◆ **Written instruction**
Print the lines of the listing below verbatim from its first line through the line bearing "RNG = np.random.default_rng(11)". Any pictures are to be omitted.

◆ **Records for the exercise**
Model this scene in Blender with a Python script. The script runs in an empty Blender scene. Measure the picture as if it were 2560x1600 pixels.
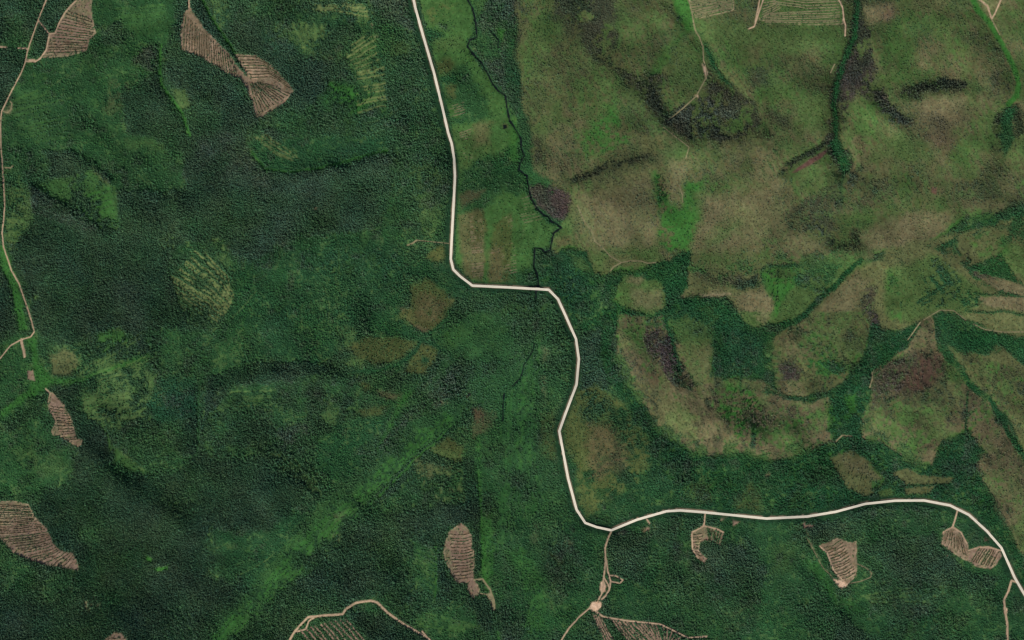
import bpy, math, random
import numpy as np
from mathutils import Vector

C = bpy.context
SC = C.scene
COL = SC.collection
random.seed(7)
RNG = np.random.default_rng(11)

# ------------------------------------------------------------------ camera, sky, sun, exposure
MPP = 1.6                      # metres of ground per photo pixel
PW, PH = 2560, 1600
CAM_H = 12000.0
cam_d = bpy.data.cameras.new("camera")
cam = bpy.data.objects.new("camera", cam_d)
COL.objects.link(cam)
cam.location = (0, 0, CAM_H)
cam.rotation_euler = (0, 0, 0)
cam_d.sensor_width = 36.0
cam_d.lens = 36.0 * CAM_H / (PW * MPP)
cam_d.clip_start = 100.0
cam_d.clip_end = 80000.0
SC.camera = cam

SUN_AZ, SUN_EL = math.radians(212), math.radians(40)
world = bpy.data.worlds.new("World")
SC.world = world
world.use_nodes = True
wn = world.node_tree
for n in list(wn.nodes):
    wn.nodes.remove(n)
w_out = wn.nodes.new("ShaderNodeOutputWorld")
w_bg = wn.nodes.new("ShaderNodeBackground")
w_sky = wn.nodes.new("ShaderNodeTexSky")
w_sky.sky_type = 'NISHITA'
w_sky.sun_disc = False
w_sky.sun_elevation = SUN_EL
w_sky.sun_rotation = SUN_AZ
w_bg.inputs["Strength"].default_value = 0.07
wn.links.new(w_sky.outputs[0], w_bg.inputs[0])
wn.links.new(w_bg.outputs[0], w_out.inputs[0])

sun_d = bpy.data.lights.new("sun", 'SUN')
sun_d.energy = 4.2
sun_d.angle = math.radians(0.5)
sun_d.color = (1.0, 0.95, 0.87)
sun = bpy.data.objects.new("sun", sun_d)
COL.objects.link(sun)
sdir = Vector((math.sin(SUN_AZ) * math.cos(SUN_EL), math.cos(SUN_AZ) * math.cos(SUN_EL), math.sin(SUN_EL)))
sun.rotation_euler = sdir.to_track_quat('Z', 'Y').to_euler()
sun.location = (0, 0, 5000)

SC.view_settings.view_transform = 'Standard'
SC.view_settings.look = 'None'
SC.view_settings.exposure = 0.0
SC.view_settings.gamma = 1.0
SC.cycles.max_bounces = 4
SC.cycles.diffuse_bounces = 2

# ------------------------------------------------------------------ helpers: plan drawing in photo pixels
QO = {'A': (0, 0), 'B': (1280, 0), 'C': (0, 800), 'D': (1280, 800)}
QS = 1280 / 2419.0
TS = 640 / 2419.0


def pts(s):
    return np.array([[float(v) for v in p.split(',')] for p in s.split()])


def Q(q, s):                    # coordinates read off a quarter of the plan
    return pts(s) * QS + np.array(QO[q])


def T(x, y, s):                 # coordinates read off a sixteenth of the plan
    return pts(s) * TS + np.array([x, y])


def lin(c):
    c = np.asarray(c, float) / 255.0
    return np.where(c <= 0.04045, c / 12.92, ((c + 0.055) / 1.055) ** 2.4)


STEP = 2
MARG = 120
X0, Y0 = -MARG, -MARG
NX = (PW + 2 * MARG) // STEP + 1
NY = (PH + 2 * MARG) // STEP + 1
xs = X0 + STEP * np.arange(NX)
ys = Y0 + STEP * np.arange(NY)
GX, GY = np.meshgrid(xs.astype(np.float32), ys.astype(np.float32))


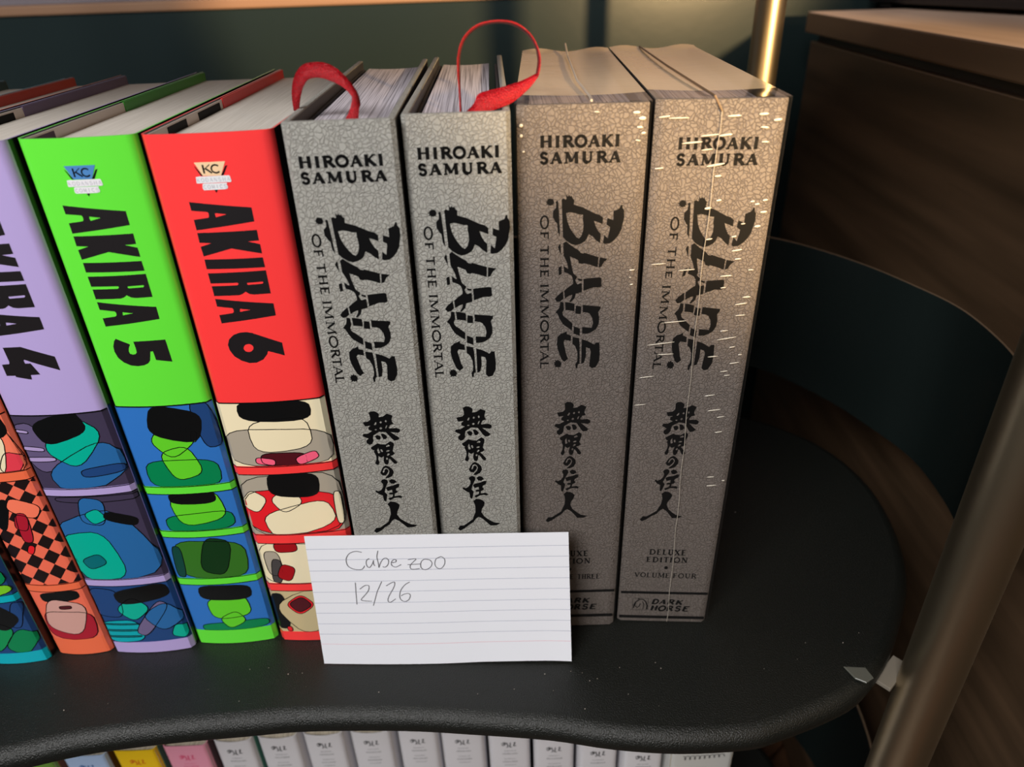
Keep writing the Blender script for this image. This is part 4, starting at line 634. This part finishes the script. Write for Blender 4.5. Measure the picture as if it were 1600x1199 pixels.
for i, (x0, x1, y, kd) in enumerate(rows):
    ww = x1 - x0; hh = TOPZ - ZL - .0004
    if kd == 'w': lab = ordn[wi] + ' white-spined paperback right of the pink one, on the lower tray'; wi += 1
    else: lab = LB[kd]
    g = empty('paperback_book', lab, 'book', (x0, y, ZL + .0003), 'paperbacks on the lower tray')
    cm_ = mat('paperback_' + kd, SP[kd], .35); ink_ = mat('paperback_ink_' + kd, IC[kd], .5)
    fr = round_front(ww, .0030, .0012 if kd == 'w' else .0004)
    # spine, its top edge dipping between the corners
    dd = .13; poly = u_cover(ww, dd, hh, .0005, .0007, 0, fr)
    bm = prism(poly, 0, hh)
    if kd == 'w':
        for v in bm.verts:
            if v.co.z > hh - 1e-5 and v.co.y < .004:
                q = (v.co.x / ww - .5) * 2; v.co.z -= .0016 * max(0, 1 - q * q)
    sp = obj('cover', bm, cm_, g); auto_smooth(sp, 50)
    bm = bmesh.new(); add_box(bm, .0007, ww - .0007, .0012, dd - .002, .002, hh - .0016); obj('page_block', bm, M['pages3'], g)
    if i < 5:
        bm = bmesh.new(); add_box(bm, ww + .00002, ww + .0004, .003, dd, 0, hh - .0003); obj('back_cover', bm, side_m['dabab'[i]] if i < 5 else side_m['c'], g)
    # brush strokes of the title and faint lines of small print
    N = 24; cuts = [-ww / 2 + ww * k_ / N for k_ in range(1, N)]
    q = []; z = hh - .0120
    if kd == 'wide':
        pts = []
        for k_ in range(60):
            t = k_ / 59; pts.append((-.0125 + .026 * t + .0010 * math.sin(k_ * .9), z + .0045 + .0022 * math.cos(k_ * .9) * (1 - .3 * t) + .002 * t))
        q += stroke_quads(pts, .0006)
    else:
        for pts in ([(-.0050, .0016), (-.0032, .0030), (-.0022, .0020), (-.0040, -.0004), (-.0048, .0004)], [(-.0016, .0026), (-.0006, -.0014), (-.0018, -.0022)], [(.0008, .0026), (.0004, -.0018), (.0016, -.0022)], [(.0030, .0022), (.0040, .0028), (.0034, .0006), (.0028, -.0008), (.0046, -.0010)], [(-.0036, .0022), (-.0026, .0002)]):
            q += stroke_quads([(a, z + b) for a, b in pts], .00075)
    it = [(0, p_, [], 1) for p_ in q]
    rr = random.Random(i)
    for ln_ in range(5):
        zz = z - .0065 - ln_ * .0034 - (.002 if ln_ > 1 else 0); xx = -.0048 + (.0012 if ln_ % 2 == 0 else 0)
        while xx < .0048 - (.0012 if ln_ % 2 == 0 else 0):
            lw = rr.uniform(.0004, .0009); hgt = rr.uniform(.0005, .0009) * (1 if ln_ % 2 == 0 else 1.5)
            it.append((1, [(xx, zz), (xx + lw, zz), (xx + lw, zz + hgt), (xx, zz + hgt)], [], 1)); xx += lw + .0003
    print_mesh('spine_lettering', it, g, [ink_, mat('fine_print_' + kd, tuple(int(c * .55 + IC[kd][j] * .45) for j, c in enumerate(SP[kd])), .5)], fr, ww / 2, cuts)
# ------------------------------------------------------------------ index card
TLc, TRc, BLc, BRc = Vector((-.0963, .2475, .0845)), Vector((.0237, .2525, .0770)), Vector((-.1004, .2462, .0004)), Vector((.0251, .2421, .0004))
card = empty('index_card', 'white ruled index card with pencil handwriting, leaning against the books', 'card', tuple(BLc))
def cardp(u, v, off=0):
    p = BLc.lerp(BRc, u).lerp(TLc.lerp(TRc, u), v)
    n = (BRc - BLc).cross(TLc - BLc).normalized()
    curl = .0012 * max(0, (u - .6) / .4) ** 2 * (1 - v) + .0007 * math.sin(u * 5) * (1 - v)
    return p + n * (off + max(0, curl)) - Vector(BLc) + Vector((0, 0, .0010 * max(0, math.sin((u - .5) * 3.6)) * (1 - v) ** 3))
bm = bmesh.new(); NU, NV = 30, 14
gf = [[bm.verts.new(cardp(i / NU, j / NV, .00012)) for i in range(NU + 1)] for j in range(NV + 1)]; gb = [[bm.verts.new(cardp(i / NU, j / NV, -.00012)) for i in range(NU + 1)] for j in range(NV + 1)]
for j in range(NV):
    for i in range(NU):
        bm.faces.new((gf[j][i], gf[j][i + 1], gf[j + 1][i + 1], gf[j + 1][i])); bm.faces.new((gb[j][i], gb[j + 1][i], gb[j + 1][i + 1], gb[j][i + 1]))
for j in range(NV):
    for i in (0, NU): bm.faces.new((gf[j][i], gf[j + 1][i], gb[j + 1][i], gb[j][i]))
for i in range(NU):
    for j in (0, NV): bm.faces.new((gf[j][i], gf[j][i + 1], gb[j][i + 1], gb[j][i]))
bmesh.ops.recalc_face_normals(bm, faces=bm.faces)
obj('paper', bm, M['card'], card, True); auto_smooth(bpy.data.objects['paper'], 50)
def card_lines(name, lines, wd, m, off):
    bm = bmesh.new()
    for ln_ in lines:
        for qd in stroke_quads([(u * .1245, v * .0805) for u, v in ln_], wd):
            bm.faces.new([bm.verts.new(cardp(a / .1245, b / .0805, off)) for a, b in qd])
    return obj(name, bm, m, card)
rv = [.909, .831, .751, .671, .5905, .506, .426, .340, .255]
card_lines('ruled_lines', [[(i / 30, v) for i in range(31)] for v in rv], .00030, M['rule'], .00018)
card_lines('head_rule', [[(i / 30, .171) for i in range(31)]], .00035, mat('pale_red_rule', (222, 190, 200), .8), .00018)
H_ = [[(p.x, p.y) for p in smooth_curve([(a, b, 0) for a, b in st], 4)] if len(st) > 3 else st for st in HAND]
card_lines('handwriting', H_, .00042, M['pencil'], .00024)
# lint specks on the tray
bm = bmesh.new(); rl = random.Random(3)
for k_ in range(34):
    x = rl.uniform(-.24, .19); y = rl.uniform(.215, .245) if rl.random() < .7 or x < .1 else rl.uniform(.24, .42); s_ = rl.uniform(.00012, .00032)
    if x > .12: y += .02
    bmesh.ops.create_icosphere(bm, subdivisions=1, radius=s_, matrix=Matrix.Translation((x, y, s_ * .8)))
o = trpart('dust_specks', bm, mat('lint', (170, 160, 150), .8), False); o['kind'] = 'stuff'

◆ **Exercise output**
Model this scene in Blender with a Python script. The script runs in an empty Blender scene. Measure the picture as if it were 2560x1600 pixels.
import bpy, math, random
import numpy as np
from mathutils import Vector

C = bpy.context
SC = C.scene
COL = SC.collection
random.seed(7)
RNG = np.random.default_rng(11)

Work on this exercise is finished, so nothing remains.